Her first was the Champagne rose bush which she dug up from the family farm after the land was split up amongst the boys and sold off. Next, was Grandpa Perkins’s African Lilly which emerges from its bulb every spring and finally blooms in late July. Then there were the chickens and hens from Grandma Hansen’s house on Sylvester Street that were broken up and transplanted against the well house. The longest traveler of them all was Sharon’s orange lily. My grandmother snatched up shortly after it emerged from the ground in early spring. She dug up the bulb, planted it in a Dixie cup, and smuggled it on the plane ride from St. Louis, Missouri all the way to Pasco, Washington. One of the last plants she calls by name are the bleeding hearts; they were not stolen or borrowed, they were bought, and she planted while my grandfather watched. It was the last time he was able to set foot on his lawn. Now when she looks under the pine tree out front, where only bleeding hearts and weeds will grow, she thinks of him.

Two years following my grandfather’s death she desperately wanted to sell her house. She had it in her mind that if she moved she would be able to shake the empty feeling my grandfather left behind. I don’t think she remembered how she had already welcomed him and all the others to live alongside her. With frantic pleas I begged her to keep the house. I selfishly wanted her to live there forever so I could always have a place to return to; I wanted a place where my grandfather would always be.

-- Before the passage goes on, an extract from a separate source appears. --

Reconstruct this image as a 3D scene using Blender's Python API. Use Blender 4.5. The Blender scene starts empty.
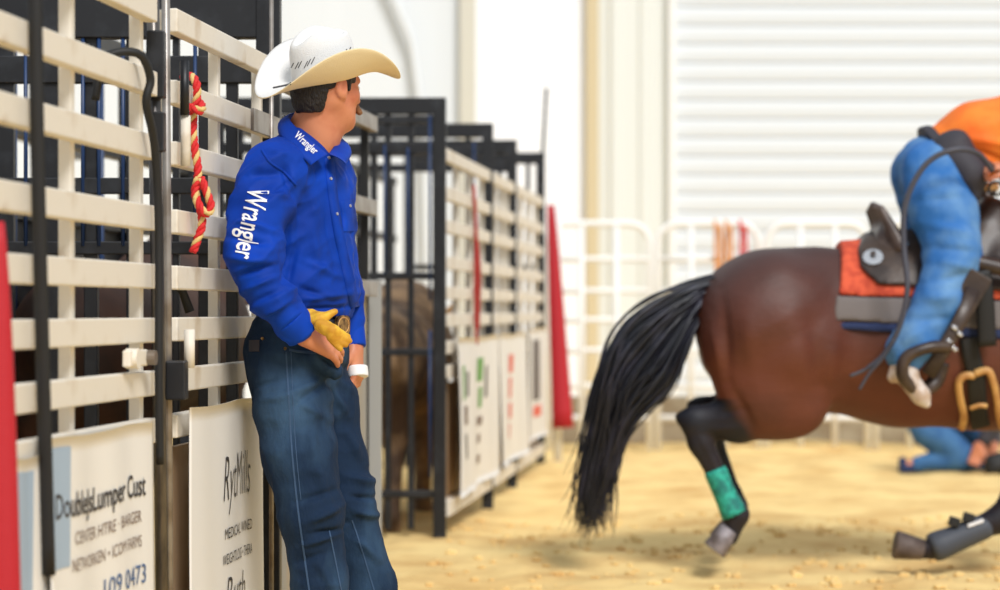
import bpy, bmesh, math, random
import numpy as np
from mathutils import Vector, Matrix
from mathutils.bvhtree import BVHTree

# ------------------------------------------------------------------ camera, sky, light, exposure
C = bpy.context.scene.collection
F = 85 / 36 * 1000          # focal length in pixels
CH, HY = 1.1, 310.0         # camera height, horizon row
cd = bpy.data.cameras.new('camera'); cam = bpy.data.objects.new('camera', cd); C.objects.link(cam)
cam.location = (0, 0, CH); cam.rotation_euler = (math.pi / 2, 0, 0)
cd.lens = 85; cd.sensor_width = 36; cd.shift_y = 0.015; cd.clip_end = 200
cd.dof.use_dof = True; cd.dof.focus_distance = 6.6; cd.dof.aperture_fstop = 2.3
bpy.context.scene.camera = cam
W = bpy.data.worlds.new('overcast_sky'); bpy.context.scene.world = W; W.use_nodes = True
bgn = W.node_tree.nodes['Background']; bgn.inputs[0].default_value = (0.86, 0.93, 1.0, 1); bgn.inputs[1].default_value = 0.62
sd = bpy.data.lights.new('sun', 'SUN'); so = bpy.data.objects.new('sun', sd); C.objects.link(so)
sd.energy = 2.5; sd.angle = math.radians(18); sd.color = (1.0, 0.98, 0.96)
so.rotation_euler = (math.radians(48), math.radians(0), math.radians(22))
vs = bpy.context.scene.view_settings
vs.view_transform = 'Standard'; vs.look = 'None'; vs.gamma = 1; vs.exposure = 0.22; vs.use_curve_mapping = False

# ------------------------------------------------------------------ helpers
random.seed(4); rng = np.random.RandomState(7)
def P(px, py, Y): return Vector(((px - 500) / F * Y, Y, CH + (HY - py) / F * Y))
def V(*a): return Vector(a)
def s2l(c): return tuple(((x / 12.92) if x <= .04045 else ((x + .055) / 1.055) ** 2.4) for x in c)

def mat(name, col, rough=.6, metal=0, col2=None, nscale=8, bump=0, bscale=60, lo=.4, hi=.6, spec=.5, stretch=(1, 1, 1), sheen=0, coat=0, attr=None, srgb=True, trans=0):
    m = bpy.data.materials.new(name); m.use_nodes = True
    nt = m.node_tree; b = nt.nodes['Principled BSDF']
    c = s2l(col) if srgb else col
    b.inputs['Base Color'].default_value = (*c, 1); b.inputs['Roughness'].default_value = rough
    b.inputs['Metallic'].default_value = metal; b.inputs['Specular IOR Level'].default_value = spec
    if sheen: b.inputs['Sheen Weight'].default_value = sheen
    if coat: b.inputs['Coat Weight'].default_value = coat; b.inputs['Coat Roughness'].default_value = .3
    tc = nt.nodes.new('ShaderNodeTexCoord'); mp = nt.nodes.new('ShaderNodeMapping'); mp.inputs['Scale'].default_value = stretch
    nt.links.new(tc.outputs['Object'], mp.inputs['Vector'])
    base = None
    if attr:
        a = nt.nodes.new('ShaderNodeAttribute'); a.attribute_name = attr; base = a.outputs['Color']
        nt.links.new(base, b.inputs['Base Color'])
    if col2 is not None:
        n = nt.nodes.new('ShaderNodeTexNoise'); n.inputs['Scale'].default_value = nscale; n.inputs['Detail'].default_value = 6
        nt.links.new(mp.outputs[0], n.inputs['Vector'])
        r = nt.nodes.new('ShaderNodeMapRange'); r.inputs['From Min'].default_value = lo; r.inputs['From Max'].default_value = hi
        nt.links.new(n.outputs['Fac'], r.inputs['Value'])
        x = nt.nodes.new('ShaderNodeMix'); x.data_type = 'RGBA'
        x.inputs[6].default_value = (*c, 1); x.inputs[7].default_value = (*(s2l(col2) if srgb else col2), 1)
        if base: nt.links.new(base, x.inputs[6])
        nt.links.new(r.outputs[0], x.inputs[0]); nt.links.new(x.outputs[2], b.inputs['Base Color'])
    if bump:
        n = nt.nodes.new('ShaderNodeTexNoise'); n.inputs['Scale'].default_value = bscale; n.inputs['Detail'].default_value = 4
        nt.links.new(mp.outputs[0], n.inputs['Vector'])
        bp = nt.nodes.new('ShaderNodeBump'); bp.inputs['Strength'].default_value = bump; bp.inputs['Distance'].default_value = .01
        nt.links.new(n.outputs['Fac'], bp.inputs['Height']); nt.links.new(bp.outputs[0], b.inputs['Normal'])
    return m

M = {}
M['cream'] = mat('cream_paint', (.885, .855, .80), .55, col2=(.74, .66, .54), nscale=7, lo=.56, hi=.8, bump=.1, bscale=40)
M['greymetal'] = mat('grey_metal', (.62, .60, .58), .4, .5, col2=(.5, .46, .42), nscale=10)
M['black'] = mat('black_paint', (.06, .065, .085), .45, col2=(.15, .16, .18), nscale=14, lo=.5, hi=.75)
M['blackm'] = mat('black_rubber', (.07, .068, .07), .6)
M['blue_edge_rod'] = mat('blue_edge_fringe', (.12, .22, .38), .4)  # blue light fringe on bar edges, put into the colour of thin rods
M['steel'] = mat('dark_steel', (.30, .29, .29), .35, .7, col2=(.42, .40, .38), nscale=9, stretch=(4, 4, 1))
M['ply'] = mat('plywood', (.80, .70, .58), .7, col2=(.70, .58, .45), nscale=5, stretch=(1, 1, .3))
M['greyply'] = mat('grey_board', (.60, .60, .585), .7, col2=(.66, .60, .50), nscale=4, stretch=(1, 1, .25))
M['vinyl'] = mat('white_vinyl', (.91, .90, .88), .45)
M['vinylblue'] = mat('blue_grey_print', (.62, .70, .78), .5)
M['orangeprint'] = mat('orange_print', (.88, .42, .28), .5)
M['yellowprint'] = mat('amber_print', (.90, .62, .22), .5)
M['ink'] = mat('dark_ink', (.20, .19, .20), .6)
M['ink2'] = mat('brown_ink', (.50, .42, .38), .6)
M['inkblue'] = mat('blue_ink', (.28, .40, .58), .6)
M['inkgreen'] = mat('green_ink', (.40, .62, .30), .6)
M['inkred'] = mat('red_ink', (.88, .36, .28), .6)
M['red'] = mat('red_canvas', (.68, .07, .13), .65, bump=.15, bscale=30)
M['sand'] = mat('arena_sand', (.93, .81, .56), .95, col2=(.82, .66, .42), nscale=2.2, lo=.42, hi=.72, bump=.8, bscale=28, spec=.1)
M['wall'] = mat('white_wall_sheet', (.86, .88, .895), .7)
M['wallwhite'] = mat('bright_wall_sheet', (.96, .97, .985), .7)
M['wallcream'] = mat('cream_wall_sheet', (.87, .88, .86), .7)
M['tancol'] = mat('tan_steel', (.80, .74, .60), .6)
M['greycol'] = mat('warm_grey_steel', (.80, .79, .74), .6)
M['door'] = mat('door_slat_paint', (.85, .87, .885), .55)
M['conc'] = mat('concrete', (.70, .66, .58), .85, col2=(.60, .54, .45), nscale=3)
M['whitepipe'] = mat('white_pipe_paint', (.93, .93, .92), .4)
M['skin'] = mat('skin', (.80, .52, .38), .5, col2=(.72, .40, .29), nscale=14, lo=.45, hi=.75)
M['hair'] = mat('dark_hair', (.10, .075, .07), .55, bump=.7, bscale=260, stretch=(1, 1, .25))
M['stache'] = mat('moustache_hair', (.52, .36, .22), .7, bump=.6, bscale=250)
M['shirt'] = mat('blue_cotton', (.0, .24, .68), .7, col2=(.0, .19, .56), nscale=5, bump=.06, bscale=18, spec=.2)
M['white'] = mat('white_thread', (.92, .92, .93), .6)
M['jeans'] = mat('dark_denim', (.08, .155, .25), .85, col2=(.27, .39, .51), nscale=4.5, lo=.45, hi=.82, bump=.25, bscale=90, spec=.2, stretch=(1, 1, .5))
M['stitch'] = mat('faded_seam', (.20, .30, .42), .85)
M['jeans2'] = mat('light_denim', (.20, .42, .68), .85, col2=(.42, .58, .74), nscale=7, lo=.4, hi=.75, bump=.2, bscale=60, spec=.2)
M['jeans3'] = mat('mid_denim', (.16, .34, .54), .85, col2=(.24, .42, .6), nscale=8)
M['belt'] = mat('navy_belt', (.10, .11, .17), .5)
M['brass'] = mat('brass', (.66, .52, .32), .35, .7, col2=(.30, .2, .12), nscale=60)
M['glove'] = mat('yellow_deerskin', (.88, .70, .20), .7, col2=(.76, .54, .12), nscale=25)
M['hat'] = mat('white_straw', (.885, .88, .87), .75, bump=.3, bscale=300)
M['hatunder'] = mat('warm_bounce_straw', (.93, .86, .70), .75, bump=.3, bscale=300)  # white straw with the sand's warm bounce light put into its colour
M['boot'] = mat('brown_boot', (.36, .22, .14), .45)
M['bootlight'] = mat('pale_boot', (.72, .63, .55), .45, col2=(.84, .80, .78), nscale=20)
M['coat'] = mat('bay_coat', (.3, .15, .1), .56, attr='coat', col2=(.20, .11, .09), nscale=3.5, lo=.45, hi=1.1, bump=.25, bscale=22, spec=.45, coat=.0, stretch=(1, 1, 1.6))
M['tail'] = mat('black_tail_hair', (.065, .075, .12), .38, col2=(.22, .22, .30), nscale=8, lo=.5, hi=.8, spec=.6)
M['wrap'] = mat('teal_wrap', (.16, .66, .58), .7, col2=(.09, .45, .42), nscale=40, bump=.4, bscale=80)
M['hoof'] = mat('grey_hoof', (.55, .52, .54), .5, col2=(.36, .32, .31), nscale=12)
M['hoofd'] = mat('dark_hoof', (.38, .33, .31), .7, col2=(.28, .23, .21), nscale=14)
M['neoprene'] = mat('grey_neoprene', (.26, .28, .32), .6)
M['leather'] = mat('dark_leather', (.27, .21, .17), .42, col2=(.19, .14, .12), nscale=12, bump=.15, bscale=40)
M['leatherl'] = mat('seat_leather', (.36, .30, .27), .4, col2=(.26, .2, .18), nscale=12)
M['tan'] = mat('tan_leather', (.82, .64, .38), .5, col2=(.72, .52, .3), nscale=14)
M['silver'] = mat('silver', (.85, .85, .86), .25, .9)
M['padred'] = mat('orange_red_felt', (.84, .35, .22), .85, col2=(.74, .27, .17), nscale=30)
M['padgrey'] = mat('grey_felt', (.44, .41, .40), .85)
M['padnavy'] = mat('navy_trim', (.12, .18, .34), .8)
M['orange'] = mat('orange_cotton', (.97, .52, .16), .75, col2=(.93, .42, .10), nscale=6)
M['charcoal'] = mat('charcoal_cloth', (.20, .19, .22), .7)
M['bulltan'] = mat('tan_hide', (.56, .45, .33), .75, col2=(.30, .22, .16), nscale=5)
M['bulldark'] = mat('dark_hide', (.22, .15, .12), .7, col2=(.32, .2, .14), nscale=5)
M['ropered'] = mat('red_rope', (.82, .14, .15), .7, bump=.4, bscale=200)
M['ropegold'] = mat('straw_rope', (.86, .74, .48), .7, bump=.4, bscale=200)
M['ropedark'] = mat('dark_red_rope', (.62, .16, .13), .7)
M['ropeorange'] = mat('orange_rope', (.86, .60, .36), .7)
M['cord'] = mat('dark_cord', (.25, .25, .29), .5)
M['pearl'] = mat('pearl_snap', (.62, .62, .66), .3)

ORG = {}
def link(name, me, m=None, parent=None, smooth=False, keep=False):
    o = bpy.data.objects.new(name, me); C.objects.link(o)
    if m is not None:
        me.materials.clear()
        for q in (m if isinstance(m, list) else [m]): me.materials.append(q)
    if smooth: me.polygons.foreach_set('use_smooth', [True] * len(me.polygons))
    if parent is not None:
        o.parent = parent
        if not keep and parent.name in ORG:
            org = ORG[parent.name]; me.transform(Matrix.Translation(-org)); ORG[o.name] = org
    return o
def thing(name, label, cat, loc=(0, 0, 0), rz=0, group=None, local=False):
    o = bpy.data.objects.new(name, None); C.objects.link(o); o.location = loc; o.rotation_euler = (0, 0, rz)
    o.empty_display_size = .1
    o['label'] = label; o['category'] = cat
    if group: o['group'] = group
    if not local: ORG[o.name] = Vector(loc)
    return o
def tag(o, label, cat, group=None):
    o['label'] = label; o['category'] = cat
    if group: o['group'] = group
    return o
def struct(o): o['kind'] = 'structure'; return o
def centre(o):
    """put the origin of a single-mesh thing at its base"""
    me = o.data; n = len(me.vertices); co = np.empty(n * 3); me.vertices.foreach_get('co', co); co = co.reshape(-1, 3)
    c = Vector(((co[:, 0].min() + co[:, 0].max()) / 2, (co[:, 1].min() + co[:, 1].max()) / 2, co[:, 2].min()))
    me.transform(Matrix.Translation(-c)); o.location = o.location + c; return o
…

Being cremated, he does not have anything marking his short presence in this world—no plaque or tombstone, just a bleeding heart and my grandmother who has marked it with her mind.

She had one interested buyer. Shortly after seeing the house they signed the papers and told my grandmother she had exactly two months to pack her things and leave. My mother told me after the fact, and she mentioned the short amount of time my grandma had left to move. I had figured the last time I had visited her would be my last time I would step foot in that house. I thought from then on that I would forever be considered an outsider when driving down her street. Never again would I swim in the pool that my six year old self drove a four-wheeler into; never again would I stare into the fire pit my grandfather built; and never again would I work alongside my grandmother, listening to the muffled conversations she had with her flowers.

The time came when she had only two weeks left before she had to move, She stood inside a house full of moving boxes and no place to move them. As she was searching for her new forever home she got a call. It was the realtor and the sale had fallen through. Being a car saleswoman for the past twenty years, my grandmother is used to sales falling through. She has lost sales for many reasons; maybe it is because the customer found a better deal at the competitors, or because no bank in town will loan $20,000 to somebody without credit and a hundred dollar down payment, or perhaps they just simply change their mind. But the loss of this sale changed the course of her life.

At first she was livid. She had spent so much time packing. She had envisioned herself somewhere else. She was set on leaving her grief to live eternally within 2820 W. Pearl Street. But then she began to slowly unpack, taking out only the necessities and returning them to their proper shelves. Eventually, she told my mom that she couldn’t really see herself living in a condo without a yard, or in a neighborhood where only a small patch of grass separated her from her neighbors. Instead, she began to make small changes throughout the house; she painted the living room and kitchen. She changed out the carpets and bought new windows. And finally, when she had come to accept my grandfather’s departure, she bought a miniature magnolia tree with a gift certificate she got at his funeral. The tree came to the middle of her 5 foot frame and it had only three leaves, but she planted anyway, certain it would grow. She watered it daily to deepen its root system, and today it stands taller than she. Last summer when she witnessed the magnolia’s first bloom, she thought of my grandfather.